→ **WHAT IS EXPECTED**:
Copy exactly, and only, the lines below from the first through the one containing "1.1045, 1.106), GREYP)", both included; pictures are omitted.

→ **GIVEN MATERIAL**:
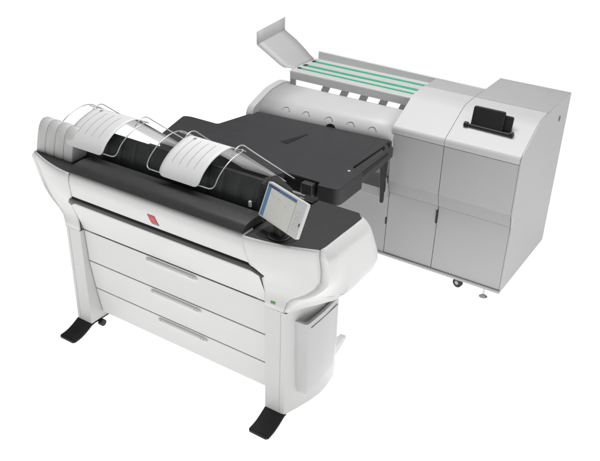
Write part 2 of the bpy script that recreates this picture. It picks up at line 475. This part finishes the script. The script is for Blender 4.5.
part('screen', tlocal(bm), [SCREEN_BG, SCREEN_BAR, SCREEN_TOP, SCREEN_TOP2, SCREEN_LINE, SCREEN_ITEM], parent=ts, smooth=False)
# engraved keys on the white strip and the dark power button
for ky in (.02, -.012, -.044):
    kx = TW/2 - .038
    ring = []
    o_ = rounded([(kx-.016,ky-.011),(kx+.016,ky-.011),(kx+.016,ky+.011),(kx-.016,ky+.011)], .005, 3)
    i_ = [(kx+(x-kx)*.93, ky+(y-ky)*.9) for x, y in o_]
    bm = bmesh.new(); A = [bm.verts.new((x,y,.0008)) for x,y in o_]; B_ = [bm.verts.new((x,y,.0008)) for x,y in i_]
    for k in range(len(A)): bm.faces.new((A[k],A[(k+1)%len(A)],B_[(k+1)%len(A)],B_[k]))
    part('key_outline', tlocal(bm), mat('key_print', (.6,.6,.6), .5) if ky == .02 else bpy.data.materials['key_print'], parent=ts, smooth=False)
part('power_button', tlocal(prism_z(rounded([(TW/2-.013,-.028),(TW/2-.006,-.028),(TW/2-.006,-.012),(TW/2-.013,-.012)], .003, 3), -.001, .0018)), SEAM, parent=ts)
# stand
sb = Vector((1.538, .018, 1.0925))
st = part('screen_stand', cyl(sb, (0,0,1), .060, .008, 32), DECK, bevel=.003)
part('stand_ring', cyl(sb + Vector((0,0,.008)), (0,0,1), .046, .005, 32), BLACK, parent=st, bevel=.001)
a0 = sb + Vector((0,0,.012)); a1 = TM @ Vector((-.02, -.05, -.02))
dirv = (a1 - a0)
secs = []
for s in (0, .5, 1):
    c_ = a0 + dirv*s
    secs.append([c_ + ux*dx + nb*dyy for dx, dyy in ((-.028,-.018),(.028,-.018),(.028,.018),(-.028,.018))])
part('stand_neck', loft(secs), DARK, parent=st, bevel=.004)
# recess in the deck around the stand
part('deck_recess', prism_z(rounded([(1.425,-.03),(1.47,-.042),(1.60,-.022),(1.635,.01),(1.60,.11),(1.44,.085)], .03, 4), 1.0927, 1.0942), BLACK)
# dark pad behind the screen
part('deck_pad', box(1.41, 1.49, .39, .455, 1.0925, 1.104), BLACK, bevel=.006)
part('deck_pad_mark', box(1.405, 1.432, .398, .405, 1.1045, 1.106), GREYP)

# --- side bin on the post
rows = []
def binrow(z, x1, y0, y1): 
    return [(1.60, y0-.004, z), (x1-.02, y0, z), (x1-.004, y0+.006, z), (x1, y0+.022, z), (x1+.004, (y0+y1)/2, z), (x1-.002, y1-.02, z), (x1-.012, y1, z), (1.60, y1+.004, z)]
bm = bmesh.new()
outer = [binrow(z, x, y0, y1) for z, x, y0, y1 in ((.125,1.683,.085,.33),(.16,1.688,.075,.365),(.30,1.69,.07,.39),(.57,1.69,.062,.39),(.598,1.688,.062,.39))]
inner = [[(1.618 + (p[0]-1.60)/(1.69-1.60)*.058, .226 + (p[1]-.226)*.90, zz) for p in outer[-1]] for zz in (.600, .596, .572)]
add_loft(bm, outer + inner)
bn = part('side_bin', bm, BINW, angle=40)
# shallow groove below the lip
g = [(x+.0012, y, .566) for x, y, z in outer[-2][3:7]]
part('bin_groove', tube([(x+.0005, y, z) for x, y, z in [(1.6915,.095,.566),(1.694,.226,.566),(1.6915,.36,.566)]], .0022, 6), SEAML, parent=bn)
part('bin_hinge', cyl((1.625,.10,.12),(1,0,0),.010,.05,14), WHITE, parent=bn)
part('vent_slot', box(1.61,1.618,.10,.19,.700,.704), SEAML)

# ================================================================== THE FOLDER
FX, FY, FT = 2.152, 1.7533, 1.208
FO = empty('paper_folding_machine', (1.5, 2.2, GZ), 'light grey folding machine behind the printer with black table and raised top flap', 'folding machine')
def fpart(name, bm, m, parent=FO, **k):
    for v in bm.verts: v.co -= FO.location
    o = finish(name, bm, m, None, **k); o.parent = parent
    return o
XM, XL = 1.644, 1.272
D = .892
def shift(p): return [(FY + y, z) for y, z in p]
UP = [(-.024,1.000),(-.024,1.035),(.262,1.198),(.42,1.205)]
front_up = rounded([(-.018,.66),(-.024,.997),(.03,.997),(.03,.56),(.0,.56)], 0)
# --- side cabinet (the tall module)
def module(x0, x1, cab_name, rear_to, open_left=False):
    core = fpart(cab_name, prism_x(shift([(.012,.07),(.012,.55),(-.004,.655),(-.012,1.03),(.25,1.186),(.41,1.195),(rear_to,1.197),(rear_to,.07)]), x0+.004, x1-.002), SEAML)
    cov = rounded([(-.024,1.002),(-.024,1.045),(.252,1.198),(.418,1.206),(.418,1.18),(.2,1.15),(.0,1.002)], [0,.05,.05,0,0,0,0], 8)
    c = fpart('upper_cover', prism_x(shift(cov), x0, x1-.0015), PAINT_LIT, parent=FO, angle=50)
    fu = rounded([(-.020,.66),(-.024,.998),(.0,.998),(.0,.60)], 0)
    fpart('front_panel', prism_x(shift([(-.023,.652),(-.024,.999),(-.004,.999),(-.004,.652)]), x0, x1-.0015), PAINT, bevel=.003)
    fpart('recess_shade_strip', prism_x(shift([(-.020,.6515),(.004,.566),(.010,.553),(.02,.553),(.02,.6515)]), x0, x1-.0015), RECESS_SHADE)  # shade under the front panel, painted as a darker grey strip
    dn = fpart('door', prism_x(shift([(.0,.076),(.012,.552),(.03,.552),(.02,.076)]), x0, x1-.0015), PAINT, bevel=.003)
    return core, c, dn
coreR, covR, doorR = module(XM+.001, FX-.008, 'cabinet', D)
fpart('rear_cover', prism_x(shift([(.422,1.206),(D,1.213),(D,.08),(D-.02,.08),(D-.02,1.18),(.422,1.18)]), XM, FX-.008), PAINT, angle=30)
fpart('side_panel', prism_x(shift(rounded([(.0,.055),(.014,.552),(.006,.572),(-.012,.640),(-.022,.66),(-.026,1.046),(.255,1.20),(D+.003,1.215),(D+.003,.055)], [0,.01,.01,.02,.02,.05,.05,.01,0], 6)), FX-.0075, FX), PAINT, angle=25)
# lighter folded tab where the notch meets the side panel
fpart('side_tab', prism_x(shift([(.0,.556),(-.006,.60),(-.018,.645),(-.012,.648),(.004,.60),(.010,.56)]), FX+.0005, FX+.003), PAINT_LIT)
fpart('lock', cyl((FX, 2.453, 1.083), (1,0,0), .019, .002, 18), BLACK)
# --- centre module
coreC, covC, doorC = module(XL, XM-.001, 'cabinet', .60)
fpart('door', prism_x(shift([(.0,.06),(.012,.552),(.03,.552),(.02,.06)]), .25, XL-.004), PAINT, bevel=.003)
fpart('rear_top_cover', prism_x(shift([(.420,1.2055),(.60,1.207),(.60,1.17),(.420,1.17)]), XL, XM-.003), PAINT)
# base rail
fpart('base_rail', prism_x(shift([(-.012,.052),(-.012,.070),(.05,.070),(.05,.052)]), .25, FX-.001), PAINT, bevel=.002)
fpart('rail_shadow', prism_x(shift([(.002,.0705),(.002,.0755),(.03,.0755),(.03,.0705)]), .25, FX-.01), INNER)
fpart('underside', box(.25, FX-.01, FY+.05, FY+D, .054, .07), GREYP)
# recessed pulls
for x, z0, z1, pr_ in ((XM-.006, .425, .522, doorR), (XL-.006, .30, .352, doorC)):
    fpart('door_pull', box(x-.005, x+.007, FY+.002, FY+.012, z0, z1), BLACK, parent=pr_, bevel=.002)
# --- receiving pocket on the sloping cover: roller bar with two upright plates
sl = (1.198-1.045)/(.252+.024)
def slz(yr): return 1.045 + (yr+.024)*sl
y0 = .105
hd = fpart('card_pocket', tube([(1.722, FY+y0, slz(y0)+.012), (2.032, FY+y0-.006, slz(y0)+.010)], .011, 12), BLACK, angle=50)
for x in (1.722, 2.024):
    fpart('roller_end', cyl((x-.012, FY+y0, slz(y0)+.013), (1,0,0), .018, .026, 18), BLACK, parent=hd, bevel=.003)
tilt = .22
def plate(x0, x1, h, dy0, t):
    out = rounded([(x0,.0),(x1,.0),(x1,h),(x0,h)], [0,0,.014,.014], 4)
    bm = bmesh.new()
    A = [(x, FY+y0+dy0+z*tilt, slz(y0)+.012+z) for x, z in out]; Bq = [(x, y+t, z) for x, y, z in A]
    return add_loft(bm, [A, Bq])
fpart('pocket_plate', plate(1.752, 1.962, .125, -.004, .018), BLACK, parent=hd, bevel=.005)
fpart('pocket_plate', plate(1.93, 2.012, .098, .02, .014), BLACK, parent=hd, bevel=.003)

# --- left open section: hood, end plate, slot and tray with green strips
HP = [(1.640,.86),(1.642,.92),(1.655,.968),(1.69,1.008),(1.74,1.040),(1.82,1.062),(1.90,1.068),(1.985,1.066)]
HPs = yz_path(HP, 4)
hood = fpart('hood', loft([[(x, y + .095*(x-.248)*(1-i/(len(HPs)-1)), z + .006*(x-.248)) for x in (.248, .5, .8, 1.1, XL+.012)] for i, (y, z) in enumerate(HPs)], closed=False), PAINT_LIT, angle=60); solid(hood, .006, 0)
ep = rounded([(1.555,.55),(1.555,.955),(1.585,.998),(1.79,1.075),(1.975,1.092),(2.09,1.045),(2.09,.55)], [0,.02,.02,.04,.05,.05,0], 5)
fpart('end_plate', prism_x(ep, .190, .244), PAINT_LIT, bevel=.006)
def hood_y(x, z):               # front surface of the hood
    n_ = len(HPs) - 1
    tab = [(z_ + .006*(x-.248), y_ + .095*(x-.248)*(1 - i_/n_)) for i_, (y_, z_) in enumerate(HPs) if z_ < 1.05]
    return interp(tab, z)
for x in (.455, .617, .797, .965, 1.128):
    pts = []
    for k in range(11):
        a = PI * (.02 + .96*k/10)
        z_ = .988 + .020*math.sin(a)
        pts.append((x + .030*math.cos(a), hood_y(x, z_) - .0036, z_ + .0028))
    fpart('finger_notch', tube(pts, .0034, 6), GROOVE, parent=hood)
    fpart('notch_pad', tube([(px*.82 + x*.18, py + .0012, pz - .004) for px, py, pz in pts[1:-1]], .0034, 6), PAINT_LIT, parent=hood)
bm = bmesh.new()
A_ = []
for k in range(13):
    a = PI*k/12; z_ = .945 + .028*math.sin(a); x = .823 + .036*math.cos(a)
    A_.append((x, hood_y(x, z_) - .008, z_))
add_loft(bm, [A_, [(x, y + .012, z) for x, y, z in A_]])
fpart('feed_opening', bm, BLACK, parent=hood)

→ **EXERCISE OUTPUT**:
Write part 2 of the bpy script that recreates this picture. It picks up at line 475. This part finishes the script. The script is for Blender 4.5.
part('screen', tlocal(bm), [SCREEN_BG, SCREEN_BAR, SCREEN_TOP, SCREEN_TOP2, SCREEN_LINE, SCREEN_ITEM], parent=ts, smooth=False)
# engraved keys on the white strip and the dark power button
for ky in (.02, -.012, -.044):
    kx = TW/2 - .038
    ring = []
    o_ = rounded([(kx-.016,ky-.011),(kx+.016,ky-.011),(kx+.016,ky+.011),(kx-.016,ky+.011)], .005, 3)
    i_ = [(kx+(x-kx)*.93, ky+(y-ky)*.9) for x, y in o_]
    bm = bmesh.new(); A = [bm.verts.new((x,y,.0008)) for x,y in o_]; B_ = [bm.verts.new((x,y,.0008)) for x,y in i_]
    for k in range(len(A)): bm.faces.new((A[k],A[(k+1)%len(A)],B_[(k+1)%len(A)],B_[k]))
    part('key_outline', tlocal(bm), mat('key_print', (.6,.6,.6), .5) if ky == .02 else bpy.data.materials['key_print'], parent=ts, smooth=False)
part('power_button', tlocal(prism_z(rounded([(TW/2-.013,-.028),(TW/2-.006,-.028),(TW/2-.006,-.012),(TW/2-.013,-.012)], .003, 3), -.001, .0018)), SEAM, parent=ts)
# stand
sb = Vector((1.538, .018, 1.0925))
st = part('screen_stand', cyl(sb, (0,0,1), .060, .008, 32), DECK, bevel=.003)
part('stand_ring', cyl(sb + Vector((0,0,.008)), (0,0,1), .046, .005, 32), BLACK, parent=st, bevel=.001)
a0 = sb + Vector((0,0,.012)); a1 = TM @ Vector((-.02, -.05, -.02))
dirv = (a1 - a0)
secs = []
for s in (0, .5, 1):
    c_ = a0 + dirv*s
    secs.append([c_ + ux*dx + nb*dyy for dx, dyy in ((-.028,-.018),(.028,-.018),(.028,.018),(-.028,.018))])
part('stand_neck', loft(secs), DARK, parent=st, bevel=.004)
# recess in the deck around the stand
part('deck_recess', prism_z(rounded([(1.425,-.03),(1.47,-.042),(1.60,-.022),(1.635,.01),(1.60,.11),(1.44,.085)], .03, 4), 1.0927, 1.0942), BLACK)
# dark pad behind the screen
part('deck_pad', box(1.41, 1.49, .39, .455, 1.0925, 1.104), BLACK, bevel=.006)
part('deck_pad_mark', box(1.405, 1.432, .398, .405, 1.1045, 1.106), GREYP)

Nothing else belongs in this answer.